## start
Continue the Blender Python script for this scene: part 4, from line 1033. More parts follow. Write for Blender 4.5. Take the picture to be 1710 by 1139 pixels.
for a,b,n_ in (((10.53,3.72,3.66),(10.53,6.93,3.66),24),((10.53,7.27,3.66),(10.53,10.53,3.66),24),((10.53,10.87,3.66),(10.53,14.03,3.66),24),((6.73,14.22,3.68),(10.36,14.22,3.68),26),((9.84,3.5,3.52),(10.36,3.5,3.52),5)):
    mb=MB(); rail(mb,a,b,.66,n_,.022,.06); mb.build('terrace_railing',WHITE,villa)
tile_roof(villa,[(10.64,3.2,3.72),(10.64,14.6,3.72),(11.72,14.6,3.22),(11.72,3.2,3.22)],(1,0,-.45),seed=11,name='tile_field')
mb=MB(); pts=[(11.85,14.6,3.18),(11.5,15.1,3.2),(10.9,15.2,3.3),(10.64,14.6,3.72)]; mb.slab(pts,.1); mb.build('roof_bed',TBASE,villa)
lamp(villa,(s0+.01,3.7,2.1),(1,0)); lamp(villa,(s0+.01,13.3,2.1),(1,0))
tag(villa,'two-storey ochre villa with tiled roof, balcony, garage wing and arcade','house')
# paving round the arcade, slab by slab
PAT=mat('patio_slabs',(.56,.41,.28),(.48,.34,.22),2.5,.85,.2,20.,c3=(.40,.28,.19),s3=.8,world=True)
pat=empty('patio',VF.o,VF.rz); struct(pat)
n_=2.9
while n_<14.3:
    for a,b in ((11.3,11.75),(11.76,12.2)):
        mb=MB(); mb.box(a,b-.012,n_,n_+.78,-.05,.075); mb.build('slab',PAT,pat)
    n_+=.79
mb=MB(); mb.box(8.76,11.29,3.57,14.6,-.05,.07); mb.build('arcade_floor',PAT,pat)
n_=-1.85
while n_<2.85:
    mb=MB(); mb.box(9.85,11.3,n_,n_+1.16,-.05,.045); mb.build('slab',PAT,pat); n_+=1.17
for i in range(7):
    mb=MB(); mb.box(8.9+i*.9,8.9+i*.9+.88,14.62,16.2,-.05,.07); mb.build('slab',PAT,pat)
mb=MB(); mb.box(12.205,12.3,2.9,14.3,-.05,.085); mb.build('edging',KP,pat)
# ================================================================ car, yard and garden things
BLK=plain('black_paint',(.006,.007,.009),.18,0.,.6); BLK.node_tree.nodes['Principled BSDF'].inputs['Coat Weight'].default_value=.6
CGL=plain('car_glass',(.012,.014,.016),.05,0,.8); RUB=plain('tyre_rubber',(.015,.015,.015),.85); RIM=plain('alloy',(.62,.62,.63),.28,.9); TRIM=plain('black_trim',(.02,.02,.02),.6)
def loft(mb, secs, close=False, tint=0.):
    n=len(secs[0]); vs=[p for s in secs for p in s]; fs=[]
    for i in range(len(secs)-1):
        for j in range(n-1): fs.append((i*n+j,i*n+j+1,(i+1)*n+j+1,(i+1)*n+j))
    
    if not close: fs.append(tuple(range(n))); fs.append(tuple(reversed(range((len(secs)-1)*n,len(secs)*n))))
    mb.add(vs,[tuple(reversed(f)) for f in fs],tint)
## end
GIVEN TASK. Reproduce the listing above verbatim, from first line to last.

WRITTEN RESPONSE.
Continue the Blender Python script for this scene: part 4, from line 1033. More parts follow. Write for Blender 4.5. Take the picture to be 1710 by 1139 pixels.
for a,b,n_ in (((10.53,3.72,3.66),(10.53,6.93,3.66),24),((10.53,7.27,3.66),(10.53,10.53,3.66),24),((10.53,10.87,3.66),(10.53,14.03,3.66),24),((6.73,14.22,3.68),(10.36,14.22,3.68),26),((9.84,3.5,3.52),(10.36,3.5,3.52),5)):
    mb=MB(); rail(mb,a,b,.66,n_,.022,.06); mb.build('terrace_railing',WHITE,villa)
tile_roof(villa,[(10.64,3.2,3.72),(10.64,14.6,3.72),(11.72,14.6,3.22),(11.72,3.2,3.22)],(1,0,-.45),seed=11,name='tile_field')
mb=MB(); pts=[(11.85,14.6,3.18),(11.5,15.1,3.2),(10.9,15.2,3.3),(10.64,14.6,3.72)]; mb.slab(pts,.1); mb.build('roof_bed',TBASE,villa)
lamp(villa,(s0+.01,3.7,2.1),(1,0)); lamp(villa,(s0+.01,13.3,2.1),(1,0))
tag(villa,'two-storey ochre villa with tiled roof, balcony, garage wing and arcade','house')
# paving round the arcade, slab by slab
PAT=mat('patio_slabs',(.56,.41,.28),(.48,.34,.22),2.5,.85,.2,20.,c3=(.40,.28,.19),s3=.8,world=True)
pat=empty('patio',VF.o,VF.rz); struct(pat)
n_=2.9
while n_<14.3:
    for a,b in ((11.3,11.75),(11.76,12.2)):
        mb=MB(); mb.box(a,b-.012,n_,n_+.78,-.05,.075); mb.build('slab',PAT,pat)
    n_+=.79
mb=MB(); mb.box(8.76,11.29,3.57,14.6,-.05,.07); mb.build('arcade_floor',PAT,pat)
n_=-1.85
while n_<2.85:
    mb=MB(); mb.box(9.85,11.3,n_,n_+1.16,-.05,.045); mb.build('slab',PAT,pat); n_+=1.17
for i in range(7):
    mb=MB(); mb.box(8.9+i*.9,8.9+i*.9+.88,14.62,16.2,-.05,.07); mb.build('slab',PAT,pat)
mb=MB(); mb.box(12.205,12.3,2.9,14.3,-.05,.085); mb.build('edging',KP,pat)
# ================================================================ car, yard and garden things
BLK=plain('black_paint',(.006,.007,.009),.18,0.,.6); BLK.node_tree.nodes['Principled BSDF'].inputs['Coat Weight'].default_value=.6
CGL=plain('car_glass',(.012,.014,.016),.05,0,.8); RUB=plain('tyre_rubber',(.015,.015,.015),.85); RIM=plain('alloy',(.62,.62,.63),.28,.9); TRIM=plain('black_trim',(.02,.02,.02),.6)
def loft(mb, secs, close=False, tint=0.):
    n=len(secs[0]); vs=[p for s in secs for p in s]; fs=[]
    for i in range(len(secs)-1):
        for j in range(n-1): fs.append((i*n+j,i*n+j+1,(i+1)*n+j+1,(i+1)*n+j))
    
    if not close: fs.append(tuple(range(n))); fs.append(tuple(reversed(range((len(secs)-1)*n,len(secs)*n))))
    mb.add(vs,[tuple(reversed(f)) for f in fs],tint)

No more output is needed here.